A balance sheet is a bit like a financial health report. If your liabilities are greater than your assets or you have negative equity, the business’s financial health is probably poor. But if you have little debt compared to your assets and you own most of those assets, the business is probably in good financial health. But, the balance sheet is only part of the story.

Income Statement: Your income statement, which is commonly known as your profit and loss statement, shows how well your company is doing and, specifically, whether your business is making a profit. The statement reports how your company makes and spends money, shows your total sales or revenue, costs of sales, gross profit, other expenses and net income for a period of time. Your gross profit is the total amount of your sales minus your direct costs in terms of labor, supplies, and other expenses to generate those sales, while your net profit is your gross profit minus the all other expenses of running the company, such as rent, advertising, interest or income taxes.

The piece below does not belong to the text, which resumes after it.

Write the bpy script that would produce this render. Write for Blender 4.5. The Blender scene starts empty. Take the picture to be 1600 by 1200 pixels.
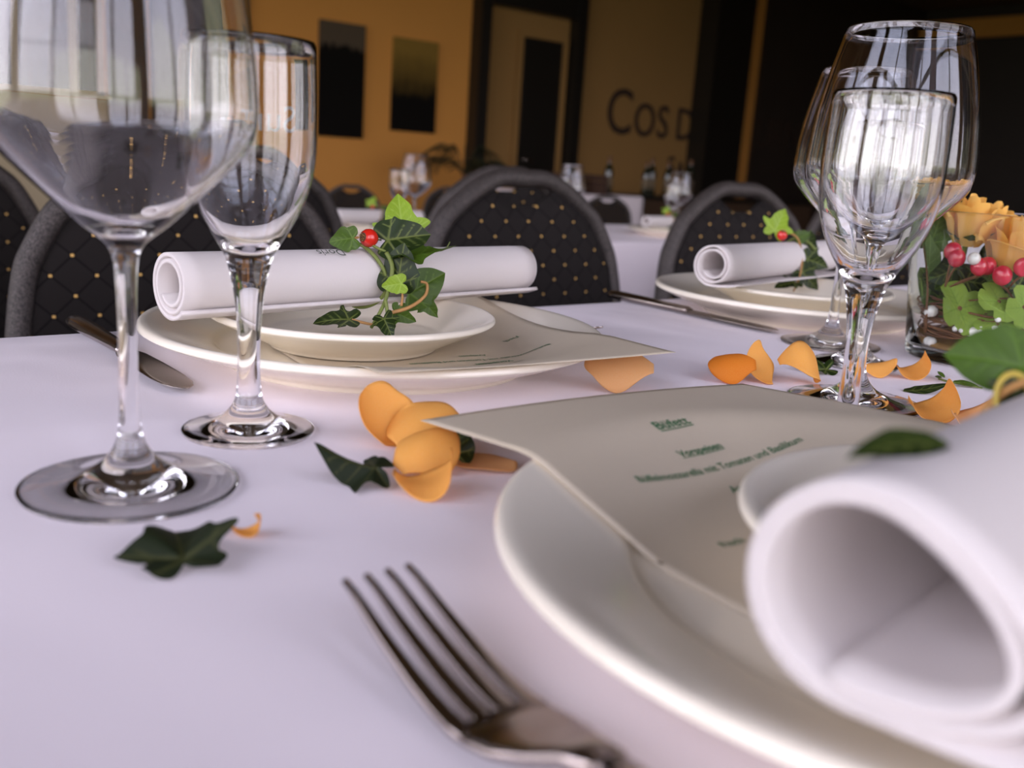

Cash Flow: Almost any small business owner will tell you that the number-one concern, day in and day out, is cash flow, or ensuring that there is enough money in the bank to meet expenses and ideally have money left over as a profit. Even companies that are profitable may have cash flow problems, since you may need to purchase inventories or supplies, pay employees and keep loans current before you receive payments owed by your customers.

You can help to improve your cash flow situation by collecting payments or money due into the company as quickly as possible and extending payments you owe as long as you reasonably can without incurring late charges or hurting your credit rating.

Cash Flow Forecast: This report should be the lifeline of your company and is a history of the cash you’ve received as well as a forecast of your cash needs for at least the next three months. Preparing this report will help you predict how much cash you have in reserve, when you can purchase new equipment, and manage repayment to lenders or yourself. It will also help you recognize a potential shortfall and the need to borrow money or put your own cash into the company. By reviewing your actual sources and uses of cash over a period of time, you’ll be better able to predict the future.